**DIRECTIONS FOR THIS TASK**. Scan the following material for the string "that" and copy each line in which it appears.

**SUPPLIED MATERIAL**.
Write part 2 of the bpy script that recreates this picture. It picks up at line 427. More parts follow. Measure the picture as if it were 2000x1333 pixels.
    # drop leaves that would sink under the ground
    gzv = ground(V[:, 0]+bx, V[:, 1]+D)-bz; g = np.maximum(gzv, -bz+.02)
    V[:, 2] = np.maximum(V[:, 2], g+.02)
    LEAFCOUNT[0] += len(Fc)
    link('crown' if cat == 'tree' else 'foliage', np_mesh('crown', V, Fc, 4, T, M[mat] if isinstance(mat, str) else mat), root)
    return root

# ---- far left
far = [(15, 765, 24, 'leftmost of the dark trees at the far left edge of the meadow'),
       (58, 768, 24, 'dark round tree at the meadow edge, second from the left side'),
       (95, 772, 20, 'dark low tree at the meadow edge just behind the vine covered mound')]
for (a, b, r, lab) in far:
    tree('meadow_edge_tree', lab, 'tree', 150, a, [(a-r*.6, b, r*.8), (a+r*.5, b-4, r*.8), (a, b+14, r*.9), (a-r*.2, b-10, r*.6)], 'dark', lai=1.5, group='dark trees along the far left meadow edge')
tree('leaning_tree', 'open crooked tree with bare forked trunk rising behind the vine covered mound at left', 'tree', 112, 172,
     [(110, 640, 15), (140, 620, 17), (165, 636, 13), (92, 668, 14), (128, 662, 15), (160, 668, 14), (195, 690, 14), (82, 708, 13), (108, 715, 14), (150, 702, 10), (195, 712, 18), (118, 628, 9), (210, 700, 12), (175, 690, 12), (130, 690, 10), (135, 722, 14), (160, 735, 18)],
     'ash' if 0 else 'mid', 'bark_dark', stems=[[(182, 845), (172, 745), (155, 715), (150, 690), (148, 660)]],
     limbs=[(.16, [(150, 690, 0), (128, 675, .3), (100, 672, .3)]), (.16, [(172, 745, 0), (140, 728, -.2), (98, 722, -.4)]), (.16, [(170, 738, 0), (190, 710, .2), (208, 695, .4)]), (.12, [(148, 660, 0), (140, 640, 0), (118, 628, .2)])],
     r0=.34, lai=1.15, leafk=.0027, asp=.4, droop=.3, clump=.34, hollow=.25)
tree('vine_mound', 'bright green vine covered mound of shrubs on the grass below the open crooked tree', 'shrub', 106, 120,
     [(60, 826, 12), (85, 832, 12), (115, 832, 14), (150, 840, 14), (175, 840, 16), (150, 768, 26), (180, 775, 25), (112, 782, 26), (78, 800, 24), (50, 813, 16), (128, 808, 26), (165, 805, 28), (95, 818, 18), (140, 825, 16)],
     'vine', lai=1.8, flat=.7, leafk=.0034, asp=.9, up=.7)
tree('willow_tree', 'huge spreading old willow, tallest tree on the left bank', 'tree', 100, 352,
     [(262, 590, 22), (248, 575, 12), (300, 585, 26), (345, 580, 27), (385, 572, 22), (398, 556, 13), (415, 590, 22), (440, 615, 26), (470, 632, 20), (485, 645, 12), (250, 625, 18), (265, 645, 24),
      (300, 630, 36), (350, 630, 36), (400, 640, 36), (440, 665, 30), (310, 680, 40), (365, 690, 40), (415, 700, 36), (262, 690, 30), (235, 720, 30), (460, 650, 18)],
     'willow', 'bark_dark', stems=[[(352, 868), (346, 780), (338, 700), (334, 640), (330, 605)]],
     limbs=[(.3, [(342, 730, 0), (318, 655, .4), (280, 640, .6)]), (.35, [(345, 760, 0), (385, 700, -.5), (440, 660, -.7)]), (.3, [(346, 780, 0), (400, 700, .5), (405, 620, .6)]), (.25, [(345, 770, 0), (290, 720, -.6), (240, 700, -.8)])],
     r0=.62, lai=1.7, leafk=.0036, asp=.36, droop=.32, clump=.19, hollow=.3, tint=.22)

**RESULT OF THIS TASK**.
Write part 2 of the bpy script that recreates this picture. It picks up at line 427. More parts follow. Measure the picture as if it were 2000x1333 pixels.
    # drop leaves that would sink under the ground